Equilibrium topology of the intermediate state in type-I superconductors of different shapes

TL;DR

This study uses magneto-optical imaging to analyze flux patterns in various-shaped lead superconductors, revealing how geometry and pinning influence the equilibrium topology of the intermediate state.

Contribution

It demonstrates that flux tubes are the equilibrium structure in reversible samples, while laminar structures occur in samples with magnetic hysteresis, highlighting the role of geometry and pinning.

Findings

Flux tubes dominate in reversible samples without hysteresis.

Laminar structures appear in samples with magnetic hysteresis.

Geometric barriers cause hysteresis in flux penetration and exit.

Abstract

High-resolution magneto-optical technique was used to analyze flux patterns in the intermediate state of bulk Pb samples of various shapes - cones, hemispheres and discs. Combined with the measurements of macroscopic magnetization these results allowed studying the effect of bulk pinning and geometric barrier on the equilibrium structure of the intermediate state. Zero-bulk pinning discs and slabs show hysteretic behavior due to geometric barrier that results in a topological hysteresis -- flux tubes on penetration and lamellae on flux exit. (Hemi)spheres and cones do not have geometric barrier and show no hysteresis with flux tubes dominating the intermediate field region.
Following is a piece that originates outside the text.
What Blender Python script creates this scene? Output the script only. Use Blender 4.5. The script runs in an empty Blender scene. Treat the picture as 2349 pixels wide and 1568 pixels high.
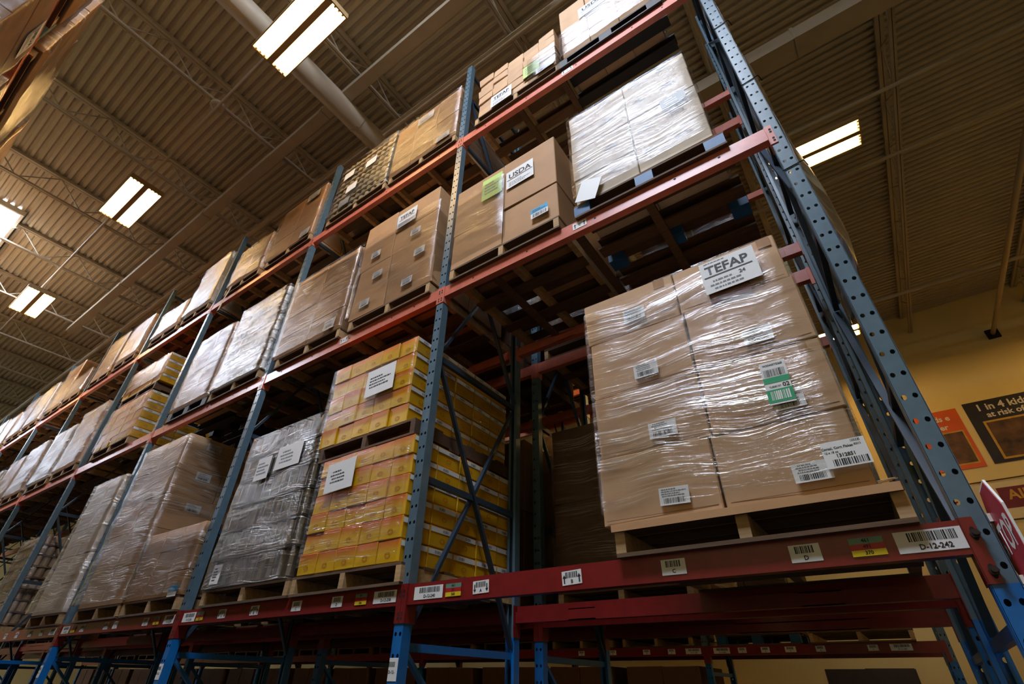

It is concluded that flux tubes represent the equilibrium topology of the intermediate state in reversible samples, whereas laminar structure appears in samples with magnetic hysteresis (either bulk or geometric). Real-time video is available in http://www.cmpgroup.ameslab.gov/supermaglab/video/Pb.html NOTE: the submitted images were severely downsampled due to Arxiv's limitations of 1 Mb total size.